Looks good tho, and I'm looking forward to checking it out :)
It'll go out in the mail mañana. Thanks again.
 
When you've got a hub with no spokes and rim to help you out, nothing beats a puller.
]


That's good info TR and close to what I'm, without just pulling it off for part of an answer, trying to figure out. And it seems, when it come to figuring alternative measures, ingenuity, U da man! I used to yank ND's apart as a kid in 60's and only recall that: I hated em. A little tricky at first, reassembling them, but easy once ya line everything up right. Yet, maybe it was because of the sprocket mount situation. At least I had a vise but not much in tools other than basic determination, there wasn't anything I couldn't rip apart and fix.

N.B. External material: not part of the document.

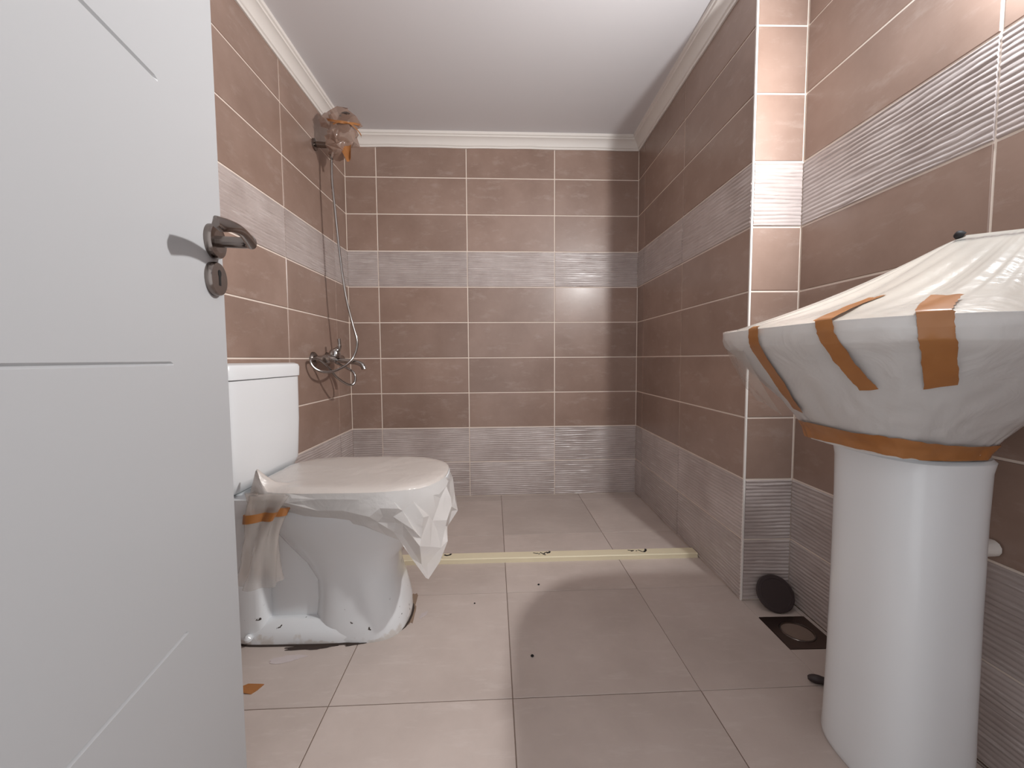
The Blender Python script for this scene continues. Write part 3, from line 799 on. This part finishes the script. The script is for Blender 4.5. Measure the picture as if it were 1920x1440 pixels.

Anyways, I acquired this recently and accordingly, it ain't suposta happen. Especially after looking at diagrams it's got to be something special or else nothings holding the bearings in? Yet the wheel spins freely and very smooth.

Model D with 3 speed freewheel and 1947 Simplex 'Tour De France' on a 46, maybe 7, Schwinn DX. I hunted down plenty info about these derailleurs including an advertisement about their freewheel but the buck stops there. Nothing at all other than an offer to order different sized cogs yet, no info about Simplex's own freewheel plus seriously nothing about adapting to any bike at all. Presumably, only made for race bikes and back then freewheel and or cog, the mounting thread was universal?

How'd they do that, A special freewheel for ND hubs, just plain 'Ingenuity' or ND's lock ring is that "universal" size too?

Also while I didn't think to clean before photographing it, the dust cover appears black. Potentially it's not ND's cover too.